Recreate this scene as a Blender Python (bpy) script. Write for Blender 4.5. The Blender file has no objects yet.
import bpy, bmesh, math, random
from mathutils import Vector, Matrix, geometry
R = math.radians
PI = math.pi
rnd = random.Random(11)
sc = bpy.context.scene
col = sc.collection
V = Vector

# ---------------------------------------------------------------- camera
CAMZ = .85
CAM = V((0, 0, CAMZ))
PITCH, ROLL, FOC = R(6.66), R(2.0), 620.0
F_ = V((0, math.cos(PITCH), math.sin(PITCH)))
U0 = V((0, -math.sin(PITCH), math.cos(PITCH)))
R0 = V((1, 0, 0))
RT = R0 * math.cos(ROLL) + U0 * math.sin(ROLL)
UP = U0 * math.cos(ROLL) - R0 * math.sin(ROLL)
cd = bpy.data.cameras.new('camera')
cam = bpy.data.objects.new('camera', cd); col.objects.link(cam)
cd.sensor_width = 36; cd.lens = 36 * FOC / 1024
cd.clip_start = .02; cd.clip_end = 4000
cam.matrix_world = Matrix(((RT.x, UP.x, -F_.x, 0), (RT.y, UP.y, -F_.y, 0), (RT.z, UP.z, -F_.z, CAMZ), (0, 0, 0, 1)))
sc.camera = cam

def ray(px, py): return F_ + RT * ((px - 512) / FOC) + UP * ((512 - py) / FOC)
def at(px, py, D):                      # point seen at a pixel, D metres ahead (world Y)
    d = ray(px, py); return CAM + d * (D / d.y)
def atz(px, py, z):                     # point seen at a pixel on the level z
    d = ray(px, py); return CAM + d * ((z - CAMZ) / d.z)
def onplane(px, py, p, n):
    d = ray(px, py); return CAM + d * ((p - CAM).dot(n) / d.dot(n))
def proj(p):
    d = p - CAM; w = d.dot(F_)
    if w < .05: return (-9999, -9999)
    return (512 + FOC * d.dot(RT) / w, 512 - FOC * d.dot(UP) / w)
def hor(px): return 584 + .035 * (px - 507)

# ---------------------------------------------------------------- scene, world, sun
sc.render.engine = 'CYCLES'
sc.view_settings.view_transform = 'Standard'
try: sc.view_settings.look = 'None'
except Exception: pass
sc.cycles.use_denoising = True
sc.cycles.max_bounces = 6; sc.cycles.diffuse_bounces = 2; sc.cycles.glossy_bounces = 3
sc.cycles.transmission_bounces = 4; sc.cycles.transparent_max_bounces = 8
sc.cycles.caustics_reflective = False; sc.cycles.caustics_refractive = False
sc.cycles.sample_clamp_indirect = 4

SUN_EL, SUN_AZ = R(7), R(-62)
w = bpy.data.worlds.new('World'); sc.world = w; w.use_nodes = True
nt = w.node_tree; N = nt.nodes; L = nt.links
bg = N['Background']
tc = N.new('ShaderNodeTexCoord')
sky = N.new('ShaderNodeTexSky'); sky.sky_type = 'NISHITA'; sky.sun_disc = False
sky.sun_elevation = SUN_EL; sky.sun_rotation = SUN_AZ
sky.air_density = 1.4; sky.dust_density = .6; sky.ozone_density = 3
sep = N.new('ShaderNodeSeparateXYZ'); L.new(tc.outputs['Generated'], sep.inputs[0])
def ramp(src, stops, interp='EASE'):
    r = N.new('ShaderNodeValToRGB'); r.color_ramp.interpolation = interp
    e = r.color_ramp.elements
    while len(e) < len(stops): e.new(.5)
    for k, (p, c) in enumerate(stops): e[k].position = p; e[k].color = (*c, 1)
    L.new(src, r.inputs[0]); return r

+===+

- _WHAT YOU HAVE TO DO_: Read through the lines above and collect those that contain the string "scene".

- _CORRECT RESPONSE_:
Recreate this scene as a Blender Python (bpy) script. Write for Blender 4.5. The Blender file has no objects yet.
sc = bpy.context.scene
# ---------------------------------------------------------------- scene, world, sun